▸ TASK DETAILS
Repeat exactly, please, the lines that begin at the start of the listing and end at the line holding "strip(-.0200, .0020, M['steel']);".

▸ DATA BLOCK
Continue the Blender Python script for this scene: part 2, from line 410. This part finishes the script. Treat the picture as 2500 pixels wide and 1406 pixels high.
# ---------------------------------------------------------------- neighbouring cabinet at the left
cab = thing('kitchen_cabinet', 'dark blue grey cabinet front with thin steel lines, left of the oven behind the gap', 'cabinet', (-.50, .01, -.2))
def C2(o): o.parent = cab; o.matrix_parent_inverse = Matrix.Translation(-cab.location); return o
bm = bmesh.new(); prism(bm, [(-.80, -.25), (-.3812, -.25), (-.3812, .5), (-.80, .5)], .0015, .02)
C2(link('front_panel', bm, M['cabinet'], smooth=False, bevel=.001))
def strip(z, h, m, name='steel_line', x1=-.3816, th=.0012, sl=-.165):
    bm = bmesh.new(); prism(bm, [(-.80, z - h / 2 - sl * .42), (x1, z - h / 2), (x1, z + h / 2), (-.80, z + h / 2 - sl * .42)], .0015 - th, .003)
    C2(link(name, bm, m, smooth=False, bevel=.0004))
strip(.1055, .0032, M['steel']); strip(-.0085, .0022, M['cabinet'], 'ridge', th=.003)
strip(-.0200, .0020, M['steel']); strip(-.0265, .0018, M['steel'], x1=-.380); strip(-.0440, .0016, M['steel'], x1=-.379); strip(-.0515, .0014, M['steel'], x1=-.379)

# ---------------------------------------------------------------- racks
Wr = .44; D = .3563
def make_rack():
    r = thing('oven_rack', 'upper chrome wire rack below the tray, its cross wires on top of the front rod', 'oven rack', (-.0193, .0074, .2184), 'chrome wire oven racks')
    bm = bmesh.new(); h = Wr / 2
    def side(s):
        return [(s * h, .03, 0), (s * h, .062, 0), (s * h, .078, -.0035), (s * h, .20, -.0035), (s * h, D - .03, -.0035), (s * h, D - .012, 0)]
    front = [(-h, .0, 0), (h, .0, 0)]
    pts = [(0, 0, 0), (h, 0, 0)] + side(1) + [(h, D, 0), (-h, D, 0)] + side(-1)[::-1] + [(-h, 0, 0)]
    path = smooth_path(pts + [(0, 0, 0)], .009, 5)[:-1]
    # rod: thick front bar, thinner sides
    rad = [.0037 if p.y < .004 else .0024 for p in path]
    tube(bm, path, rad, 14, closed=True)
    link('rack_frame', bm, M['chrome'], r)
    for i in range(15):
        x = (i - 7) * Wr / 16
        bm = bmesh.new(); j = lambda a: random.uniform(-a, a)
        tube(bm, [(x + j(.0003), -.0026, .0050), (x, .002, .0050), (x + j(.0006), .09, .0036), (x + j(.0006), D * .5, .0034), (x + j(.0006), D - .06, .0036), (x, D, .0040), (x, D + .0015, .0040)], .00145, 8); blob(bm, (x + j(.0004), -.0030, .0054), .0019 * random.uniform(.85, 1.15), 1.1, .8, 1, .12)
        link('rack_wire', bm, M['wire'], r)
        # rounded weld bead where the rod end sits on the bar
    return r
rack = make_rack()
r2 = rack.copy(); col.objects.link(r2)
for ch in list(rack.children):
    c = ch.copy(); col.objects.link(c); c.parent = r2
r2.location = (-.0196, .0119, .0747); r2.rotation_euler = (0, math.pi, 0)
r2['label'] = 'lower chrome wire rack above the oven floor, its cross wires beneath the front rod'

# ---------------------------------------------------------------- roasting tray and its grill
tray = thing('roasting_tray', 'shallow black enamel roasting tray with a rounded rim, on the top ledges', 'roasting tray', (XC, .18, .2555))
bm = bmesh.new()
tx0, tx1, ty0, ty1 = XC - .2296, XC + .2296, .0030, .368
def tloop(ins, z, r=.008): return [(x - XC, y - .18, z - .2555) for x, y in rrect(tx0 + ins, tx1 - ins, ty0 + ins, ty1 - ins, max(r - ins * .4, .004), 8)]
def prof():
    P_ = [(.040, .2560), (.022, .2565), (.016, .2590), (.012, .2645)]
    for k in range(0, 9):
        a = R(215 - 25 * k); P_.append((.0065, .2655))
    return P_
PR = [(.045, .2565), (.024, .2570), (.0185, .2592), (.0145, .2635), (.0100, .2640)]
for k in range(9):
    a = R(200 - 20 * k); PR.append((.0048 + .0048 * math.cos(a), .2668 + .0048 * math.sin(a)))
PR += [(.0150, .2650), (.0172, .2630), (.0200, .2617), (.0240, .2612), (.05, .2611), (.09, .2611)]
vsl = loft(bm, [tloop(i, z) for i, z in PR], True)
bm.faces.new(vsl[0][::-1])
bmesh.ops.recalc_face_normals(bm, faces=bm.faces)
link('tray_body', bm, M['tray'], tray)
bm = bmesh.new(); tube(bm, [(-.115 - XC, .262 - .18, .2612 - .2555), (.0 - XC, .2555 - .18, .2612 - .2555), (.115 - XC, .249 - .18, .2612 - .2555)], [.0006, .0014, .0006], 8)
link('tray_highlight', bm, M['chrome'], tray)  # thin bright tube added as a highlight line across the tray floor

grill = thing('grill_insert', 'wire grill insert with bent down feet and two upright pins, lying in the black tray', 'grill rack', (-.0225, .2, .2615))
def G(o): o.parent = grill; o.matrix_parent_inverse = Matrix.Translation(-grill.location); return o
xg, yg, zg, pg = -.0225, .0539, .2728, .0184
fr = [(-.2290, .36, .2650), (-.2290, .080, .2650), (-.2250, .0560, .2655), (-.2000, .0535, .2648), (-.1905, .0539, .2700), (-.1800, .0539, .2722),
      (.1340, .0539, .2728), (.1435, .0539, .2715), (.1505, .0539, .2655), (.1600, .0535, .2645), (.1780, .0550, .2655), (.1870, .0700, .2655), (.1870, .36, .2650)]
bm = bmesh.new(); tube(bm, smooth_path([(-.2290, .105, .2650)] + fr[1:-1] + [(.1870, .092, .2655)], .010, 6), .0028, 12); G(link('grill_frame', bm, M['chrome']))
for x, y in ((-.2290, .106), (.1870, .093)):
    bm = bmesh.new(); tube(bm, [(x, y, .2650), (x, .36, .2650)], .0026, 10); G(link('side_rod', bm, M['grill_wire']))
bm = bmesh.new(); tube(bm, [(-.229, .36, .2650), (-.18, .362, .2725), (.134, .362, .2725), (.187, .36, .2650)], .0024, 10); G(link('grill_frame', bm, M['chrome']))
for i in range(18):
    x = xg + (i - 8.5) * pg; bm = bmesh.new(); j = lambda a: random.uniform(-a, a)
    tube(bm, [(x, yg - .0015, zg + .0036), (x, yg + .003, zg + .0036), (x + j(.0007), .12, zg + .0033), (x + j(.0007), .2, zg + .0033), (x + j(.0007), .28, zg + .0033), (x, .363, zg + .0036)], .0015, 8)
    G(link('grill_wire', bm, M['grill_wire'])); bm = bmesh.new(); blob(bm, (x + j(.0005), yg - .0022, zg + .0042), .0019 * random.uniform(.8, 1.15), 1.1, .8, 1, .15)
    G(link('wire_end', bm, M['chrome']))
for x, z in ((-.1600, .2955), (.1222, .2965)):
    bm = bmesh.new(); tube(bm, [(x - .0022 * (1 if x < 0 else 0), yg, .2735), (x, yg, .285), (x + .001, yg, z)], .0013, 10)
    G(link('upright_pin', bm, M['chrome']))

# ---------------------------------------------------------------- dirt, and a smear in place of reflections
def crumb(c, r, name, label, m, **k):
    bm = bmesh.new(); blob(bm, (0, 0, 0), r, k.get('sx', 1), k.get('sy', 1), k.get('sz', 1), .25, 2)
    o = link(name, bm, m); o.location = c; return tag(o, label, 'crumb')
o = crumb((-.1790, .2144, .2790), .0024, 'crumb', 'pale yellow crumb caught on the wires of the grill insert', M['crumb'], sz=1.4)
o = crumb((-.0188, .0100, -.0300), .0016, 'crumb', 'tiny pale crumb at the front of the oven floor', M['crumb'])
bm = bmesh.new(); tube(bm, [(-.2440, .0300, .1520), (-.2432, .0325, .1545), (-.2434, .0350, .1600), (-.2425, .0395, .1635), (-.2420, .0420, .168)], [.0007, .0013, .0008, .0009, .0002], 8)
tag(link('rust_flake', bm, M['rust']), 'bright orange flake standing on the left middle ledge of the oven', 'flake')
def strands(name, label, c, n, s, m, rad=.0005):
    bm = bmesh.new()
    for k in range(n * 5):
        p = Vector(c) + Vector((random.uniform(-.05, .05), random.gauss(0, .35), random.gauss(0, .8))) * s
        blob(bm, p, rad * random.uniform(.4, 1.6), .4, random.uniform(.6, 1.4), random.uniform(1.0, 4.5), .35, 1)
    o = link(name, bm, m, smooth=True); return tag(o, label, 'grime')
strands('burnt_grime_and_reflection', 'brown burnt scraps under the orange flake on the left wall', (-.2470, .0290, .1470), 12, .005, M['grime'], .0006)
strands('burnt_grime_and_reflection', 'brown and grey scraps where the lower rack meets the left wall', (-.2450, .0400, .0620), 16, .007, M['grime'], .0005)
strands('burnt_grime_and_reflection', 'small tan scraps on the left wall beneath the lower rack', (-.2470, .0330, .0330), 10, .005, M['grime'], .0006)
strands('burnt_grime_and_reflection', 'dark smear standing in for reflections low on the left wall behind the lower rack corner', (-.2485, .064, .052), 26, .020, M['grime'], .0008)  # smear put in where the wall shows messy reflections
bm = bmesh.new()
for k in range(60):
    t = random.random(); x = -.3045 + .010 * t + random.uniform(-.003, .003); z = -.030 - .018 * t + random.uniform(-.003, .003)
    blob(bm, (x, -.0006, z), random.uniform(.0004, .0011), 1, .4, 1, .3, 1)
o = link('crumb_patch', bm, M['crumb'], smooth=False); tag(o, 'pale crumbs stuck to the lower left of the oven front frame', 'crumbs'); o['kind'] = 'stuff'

▸ RESPONSE
Continue the Blender Python script for this scene: part 2, from line 410. This part finishes the script. Treat the picture as 2500 pixels wide and 1406 pixels high.
# ---------------------------------------------------------------- neighbouring cabinet at the left
cab = thing('kitchen_cabinet', 'dark blue grey cabinet front with thin steel lines, left of the oven behind the gap', 'cabinet', (-.50, .01, -.2))
def C2(o): o.parent = cab; o.matrix_parent_inverse = Matrix.Translation(-cab.location); return o
bm = bmesh.new(); prism(bm, [(-.80, -.25), (-.3812, -.25), (-.3812, .5), (-.80, .5)], .0015, .02)
C2(link('front_panel', bm, M['cabinet'], smooth=False, bevel=.001))
def strip(z, h, m, name='steel_line', x1=-.3816, th=.0012, sl=-.165):
    bm = bmesh.new(); prism(bm, [(-.80, z - h / 2 - sl * .42), (x1, z - h / 2), (x1, z + h / 2), (-.80, z + h / 2 - sl * .42)], .0015 - th, .003)
    C2(link(name, bm, m, smooth=False, bevel=.0004))
strip(.1055, .0032, M['steel']); strip(-.0085, .0022, M['cabinet'], 'ridge', th=.003)
strip(-.0200, .0020, M['steel']); strip(-.0265, .0018, M['steel'], x1=-.380); strip(-.0440, .0016, M['steel'], x1=-.379); strip(-.0515, .0014, M['steel'], x1=-.379)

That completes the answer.